I recently finished authoring a book that teaches beginners how to 
program VUI (voice user interface) applications  using a specialized 
(and obscure) programming language called Interaction Composer. I wrote 
the book, called "The Interaction Composer Cookbook" in a style similar 
to the "For Dummies" book series. Doing that gave me some insights as to 
what it takes to write for the novice.

I have been told that my book makes it very easy even for rank beginners 
to start developing voice applications with the language. You can 
download a copy of the book in PDF format here:
http://www.teledon.info/CVG/IC_Cookbook_v2.pdf

I didn't use hyperlinks in this book because it was intended to be 
published in printed form as well as electronic form.
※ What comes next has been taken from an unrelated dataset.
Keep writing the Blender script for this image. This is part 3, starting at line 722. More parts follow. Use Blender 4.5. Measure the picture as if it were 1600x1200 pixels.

This book is written in a linear tutorial style which makes it much 
easier to bring a novice along, than a random-access reference tutorial. 
I was able to introduce new concepts in a linear sequence that optimizes 
the learning curve. The J reference-tutorial will be more difficult to 
create, as it needs to deal with readers who can enter the tutorial at 
any one of 120 places at random. However, I believe that there are a few 
key philosophies that I used when writing the book that are still valid, 
even for a random-access reference/tutorial.

1) Never introduce any concept before it is needed to explain the 
current example that you are working on. Putting lots of "this is 
interesting" or "you will eventually need to know this" links in the 
text will cause more distraction and confusion than help.

2) .Never talk about more of what a function can do than is needed for 
the current example.

3) Try to introduce only one new concept per example. For that matter, 
several examples may be needed to introduce one new concept. Take baby 
steps, not leaps of intuition

I am convinced that a J tutorial can be made useful to both the total 
novice and more advanced users. However, people with the skills to write 
that way are fairly rare. It doesn't necessarily require a novice to 
help write the tutorial, though that can be very useful. However someone 
experienced that can remember exactly what problems they had, and what 
concepts were difficult to understand, can be just as helpful.